U.S. District Judge Jean Hamilton ruled January 16 that the couple's claims of violation did not apply because the Fair Housing Act and Missouri Human Rights Act do not prohibit discrimination on the basis of sexual identity or orientation. The laws' only explicitly prohibit discrimination on the basis of race, color, religion, sex, familial status, or national origin.

"Under these circumstances, the court finds the claims boil down to those of discrimination based on sexual orientation rather than sex alone," stated Hamilton in court documents.

As previously noted by the Bay Area Reporter, although Friendship Village is open to the public and not affiliated with any religious organization or group, it allegedly would not accept the lesbian couple because it follows the "biblical definition" of marriage and "defined marriage as between a man and a woman."

The couple, who have been married since 2009 and been together for nearly 40 years, were represented by the National Center for Lesbian Rights, the American Civil Liberties Union of Missouri and other civil rights and LGBT legal organizations. Julie Wilensky, with NCLR, was one of the attorneys who represented Nance and Walsh.
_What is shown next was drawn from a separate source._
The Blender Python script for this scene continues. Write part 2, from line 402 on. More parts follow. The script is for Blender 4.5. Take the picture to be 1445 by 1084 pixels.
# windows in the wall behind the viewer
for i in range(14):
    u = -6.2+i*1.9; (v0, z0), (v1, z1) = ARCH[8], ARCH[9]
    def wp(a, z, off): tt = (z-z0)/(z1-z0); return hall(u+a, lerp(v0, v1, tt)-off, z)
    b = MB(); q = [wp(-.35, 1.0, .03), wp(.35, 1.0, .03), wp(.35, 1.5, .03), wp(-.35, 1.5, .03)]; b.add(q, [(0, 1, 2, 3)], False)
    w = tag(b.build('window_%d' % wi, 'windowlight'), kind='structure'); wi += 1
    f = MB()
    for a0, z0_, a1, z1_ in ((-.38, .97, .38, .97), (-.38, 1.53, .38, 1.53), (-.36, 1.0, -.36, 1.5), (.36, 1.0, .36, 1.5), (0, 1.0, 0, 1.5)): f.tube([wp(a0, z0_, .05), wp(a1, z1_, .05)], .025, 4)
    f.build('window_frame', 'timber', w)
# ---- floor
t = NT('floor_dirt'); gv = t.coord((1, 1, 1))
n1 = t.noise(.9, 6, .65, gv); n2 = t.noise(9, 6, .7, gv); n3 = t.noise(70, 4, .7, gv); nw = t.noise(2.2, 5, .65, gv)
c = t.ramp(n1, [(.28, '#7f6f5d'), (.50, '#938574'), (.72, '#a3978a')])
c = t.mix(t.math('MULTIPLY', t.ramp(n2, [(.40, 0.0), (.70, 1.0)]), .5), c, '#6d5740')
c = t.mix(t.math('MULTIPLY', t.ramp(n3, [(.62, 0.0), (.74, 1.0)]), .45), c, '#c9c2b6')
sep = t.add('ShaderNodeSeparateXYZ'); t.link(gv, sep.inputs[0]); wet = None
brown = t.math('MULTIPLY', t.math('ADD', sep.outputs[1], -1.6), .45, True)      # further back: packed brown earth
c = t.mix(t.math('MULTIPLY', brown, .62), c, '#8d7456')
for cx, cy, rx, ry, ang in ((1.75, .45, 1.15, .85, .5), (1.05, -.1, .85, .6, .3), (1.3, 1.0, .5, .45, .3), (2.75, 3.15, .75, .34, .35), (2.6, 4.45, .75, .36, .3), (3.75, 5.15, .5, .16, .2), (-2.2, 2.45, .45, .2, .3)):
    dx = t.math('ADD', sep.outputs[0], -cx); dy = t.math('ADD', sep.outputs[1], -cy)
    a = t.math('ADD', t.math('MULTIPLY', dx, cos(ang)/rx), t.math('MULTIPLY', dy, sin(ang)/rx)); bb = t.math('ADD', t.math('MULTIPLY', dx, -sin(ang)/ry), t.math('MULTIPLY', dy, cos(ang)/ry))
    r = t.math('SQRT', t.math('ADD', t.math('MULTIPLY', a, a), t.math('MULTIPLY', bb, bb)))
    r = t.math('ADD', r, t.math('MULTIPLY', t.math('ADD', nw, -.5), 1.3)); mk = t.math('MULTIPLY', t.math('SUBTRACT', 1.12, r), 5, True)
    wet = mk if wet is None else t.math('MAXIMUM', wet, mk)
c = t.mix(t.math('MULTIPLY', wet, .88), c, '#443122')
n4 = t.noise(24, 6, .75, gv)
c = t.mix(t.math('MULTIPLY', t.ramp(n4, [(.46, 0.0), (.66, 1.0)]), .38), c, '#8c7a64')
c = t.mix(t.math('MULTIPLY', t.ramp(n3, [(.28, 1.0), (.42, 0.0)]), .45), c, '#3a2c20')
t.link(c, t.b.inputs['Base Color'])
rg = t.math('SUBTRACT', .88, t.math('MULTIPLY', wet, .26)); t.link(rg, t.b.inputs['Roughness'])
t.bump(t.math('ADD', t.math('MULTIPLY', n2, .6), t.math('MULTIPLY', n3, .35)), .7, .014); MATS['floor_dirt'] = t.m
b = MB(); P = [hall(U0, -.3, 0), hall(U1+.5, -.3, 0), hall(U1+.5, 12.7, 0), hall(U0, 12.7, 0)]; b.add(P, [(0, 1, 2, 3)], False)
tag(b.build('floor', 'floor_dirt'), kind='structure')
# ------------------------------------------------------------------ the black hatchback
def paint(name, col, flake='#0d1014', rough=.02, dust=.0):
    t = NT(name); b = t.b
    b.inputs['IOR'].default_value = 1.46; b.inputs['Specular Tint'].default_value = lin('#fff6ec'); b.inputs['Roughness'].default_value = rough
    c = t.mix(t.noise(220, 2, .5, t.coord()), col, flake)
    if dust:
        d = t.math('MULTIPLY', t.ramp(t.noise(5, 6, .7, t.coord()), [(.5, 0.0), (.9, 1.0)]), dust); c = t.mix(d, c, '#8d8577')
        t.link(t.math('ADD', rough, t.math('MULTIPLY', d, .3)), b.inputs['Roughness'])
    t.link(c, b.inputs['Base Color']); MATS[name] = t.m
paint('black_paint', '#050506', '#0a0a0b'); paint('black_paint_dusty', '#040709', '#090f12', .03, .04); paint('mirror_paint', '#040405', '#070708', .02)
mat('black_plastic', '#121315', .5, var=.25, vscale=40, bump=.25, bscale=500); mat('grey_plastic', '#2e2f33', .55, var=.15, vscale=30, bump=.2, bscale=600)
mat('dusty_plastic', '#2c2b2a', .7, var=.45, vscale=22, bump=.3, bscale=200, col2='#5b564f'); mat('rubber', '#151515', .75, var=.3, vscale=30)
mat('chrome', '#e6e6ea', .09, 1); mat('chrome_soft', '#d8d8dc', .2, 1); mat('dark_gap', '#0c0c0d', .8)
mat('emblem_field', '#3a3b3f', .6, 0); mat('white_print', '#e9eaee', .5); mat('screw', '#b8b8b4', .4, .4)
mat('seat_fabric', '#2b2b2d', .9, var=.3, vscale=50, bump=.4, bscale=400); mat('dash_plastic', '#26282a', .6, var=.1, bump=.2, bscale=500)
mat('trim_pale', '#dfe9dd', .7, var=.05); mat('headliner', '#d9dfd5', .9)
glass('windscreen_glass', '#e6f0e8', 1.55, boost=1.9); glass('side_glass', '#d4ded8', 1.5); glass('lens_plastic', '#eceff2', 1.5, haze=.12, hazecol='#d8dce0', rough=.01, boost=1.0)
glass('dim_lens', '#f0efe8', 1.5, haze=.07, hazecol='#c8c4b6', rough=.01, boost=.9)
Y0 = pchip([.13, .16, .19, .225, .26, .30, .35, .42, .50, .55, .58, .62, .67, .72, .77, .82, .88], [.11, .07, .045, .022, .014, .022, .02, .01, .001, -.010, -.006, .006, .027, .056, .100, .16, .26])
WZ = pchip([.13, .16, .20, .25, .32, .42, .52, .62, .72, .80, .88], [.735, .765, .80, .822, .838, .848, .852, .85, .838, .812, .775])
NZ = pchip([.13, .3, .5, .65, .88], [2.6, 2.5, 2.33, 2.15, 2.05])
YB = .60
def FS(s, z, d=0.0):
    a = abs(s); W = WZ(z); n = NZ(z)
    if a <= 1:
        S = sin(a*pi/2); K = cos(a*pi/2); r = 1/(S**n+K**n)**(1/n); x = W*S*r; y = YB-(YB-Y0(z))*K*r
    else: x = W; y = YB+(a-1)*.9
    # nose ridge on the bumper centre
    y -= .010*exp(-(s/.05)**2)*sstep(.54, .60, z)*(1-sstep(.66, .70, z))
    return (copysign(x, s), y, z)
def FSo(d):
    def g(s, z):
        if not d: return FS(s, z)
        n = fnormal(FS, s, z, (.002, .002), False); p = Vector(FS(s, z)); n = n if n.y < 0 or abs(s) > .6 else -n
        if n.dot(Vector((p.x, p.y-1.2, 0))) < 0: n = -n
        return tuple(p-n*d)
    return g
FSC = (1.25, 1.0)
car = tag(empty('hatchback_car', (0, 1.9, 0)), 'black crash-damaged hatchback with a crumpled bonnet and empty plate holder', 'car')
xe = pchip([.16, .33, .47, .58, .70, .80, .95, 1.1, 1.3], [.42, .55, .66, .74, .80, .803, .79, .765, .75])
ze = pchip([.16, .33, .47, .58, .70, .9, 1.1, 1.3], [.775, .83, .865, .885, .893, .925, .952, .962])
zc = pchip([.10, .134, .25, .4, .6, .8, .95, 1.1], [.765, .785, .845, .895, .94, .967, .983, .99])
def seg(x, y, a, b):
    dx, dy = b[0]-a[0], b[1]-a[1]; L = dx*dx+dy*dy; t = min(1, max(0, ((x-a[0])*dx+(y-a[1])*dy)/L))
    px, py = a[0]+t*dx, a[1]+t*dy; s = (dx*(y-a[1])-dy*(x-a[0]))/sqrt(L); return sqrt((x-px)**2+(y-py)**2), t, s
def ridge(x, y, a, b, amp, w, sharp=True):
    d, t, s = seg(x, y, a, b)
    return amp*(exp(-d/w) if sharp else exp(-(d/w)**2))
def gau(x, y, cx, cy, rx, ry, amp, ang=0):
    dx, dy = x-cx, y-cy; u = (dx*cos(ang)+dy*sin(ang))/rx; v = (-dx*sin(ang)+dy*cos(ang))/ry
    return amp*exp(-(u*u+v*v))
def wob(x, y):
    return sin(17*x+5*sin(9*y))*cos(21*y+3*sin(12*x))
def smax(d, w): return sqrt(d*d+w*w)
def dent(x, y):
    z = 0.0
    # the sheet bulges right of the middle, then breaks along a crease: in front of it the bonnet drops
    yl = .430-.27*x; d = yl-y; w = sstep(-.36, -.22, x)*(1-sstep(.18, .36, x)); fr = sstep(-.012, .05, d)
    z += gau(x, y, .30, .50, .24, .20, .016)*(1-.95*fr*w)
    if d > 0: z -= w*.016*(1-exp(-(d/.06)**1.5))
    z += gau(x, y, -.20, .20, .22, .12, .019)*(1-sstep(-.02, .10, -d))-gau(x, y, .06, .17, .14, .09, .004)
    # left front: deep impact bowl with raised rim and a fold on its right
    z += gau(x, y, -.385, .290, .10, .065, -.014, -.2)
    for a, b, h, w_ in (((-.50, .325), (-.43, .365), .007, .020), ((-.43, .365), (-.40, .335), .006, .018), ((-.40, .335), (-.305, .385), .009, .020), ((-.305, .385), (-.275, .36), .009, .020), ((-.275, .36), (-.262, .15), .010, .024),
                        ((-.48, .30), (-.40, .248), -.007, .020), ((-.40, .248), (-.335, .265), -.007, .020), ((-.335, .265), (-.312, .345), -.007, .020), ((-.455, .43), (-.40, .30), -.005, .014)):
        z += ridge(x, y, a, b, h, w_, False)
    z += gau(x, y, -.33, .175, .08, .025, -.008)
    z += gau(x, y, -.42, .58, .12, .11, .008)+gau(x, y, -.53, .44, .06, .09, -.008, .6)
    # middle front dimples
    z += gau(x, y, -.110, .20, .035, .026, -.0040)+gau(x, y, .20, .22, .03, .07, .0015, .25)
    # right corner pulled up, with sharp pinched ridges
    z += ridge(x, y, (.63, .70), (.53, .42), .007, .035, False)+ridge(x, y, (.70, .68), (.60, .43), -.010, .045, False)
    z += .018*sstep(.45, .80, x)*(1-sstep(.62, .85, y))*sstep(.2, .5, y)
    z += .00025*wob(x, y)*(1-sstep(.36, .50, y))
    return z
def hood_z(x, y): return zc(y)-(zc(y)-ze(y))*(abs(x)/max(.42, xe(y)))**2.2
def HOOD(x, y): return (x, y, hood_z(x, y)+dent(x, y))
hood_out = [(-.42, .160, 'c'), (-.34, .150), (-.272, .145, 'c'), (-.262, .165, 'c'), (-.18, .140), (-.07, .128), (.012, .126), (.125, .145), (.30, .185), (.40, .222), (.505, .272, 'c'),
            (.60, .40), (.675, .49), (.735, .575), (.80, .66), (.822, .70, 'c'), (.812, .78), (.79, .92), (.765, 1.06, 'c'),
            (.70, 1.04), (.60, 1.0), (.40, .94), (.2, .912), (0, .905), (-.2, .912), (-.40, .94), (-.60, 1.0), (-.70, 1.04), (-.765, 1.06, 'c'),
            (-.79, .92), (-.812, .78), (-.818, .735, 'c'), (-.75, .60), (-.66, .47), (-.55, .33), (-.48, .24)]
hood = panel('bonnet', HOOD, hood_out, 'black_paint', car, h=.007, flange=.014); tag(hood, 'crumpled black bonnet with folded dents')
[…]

"Planning for senior housing is a big decision, and Mary and Bev chose Friendship Village because it is in their community, they have friends there, and it offers services that would allow them to stay together there for the rest of their lives," Wilensky told the B.A.R. in an email response. "The discrimination they experienced was very hurtful. If Mary were a man married to Bev, instead of a woman married to Bev, Friendship Village would not have turned them away. This is a straightforward example of discrimination 'because of sex.' We disagree with the court's decision, and our clients are considering next steps."

The suit claimed that Walsh and Nance made multiple visits to the senior community, had extensive conversations with staff, and paid a $2,000 deposit before being denied housing. The couple also had friends in the community who encouraged them to apply.
"We are disappointed by the court's decision," Walsh told St. Louis Public Radio. "Bev and I are considering our next steps, and will discuss this with our attorneys."

The law firm representing Friendship Village, Husch Blackwell, did not respond to a request for comment.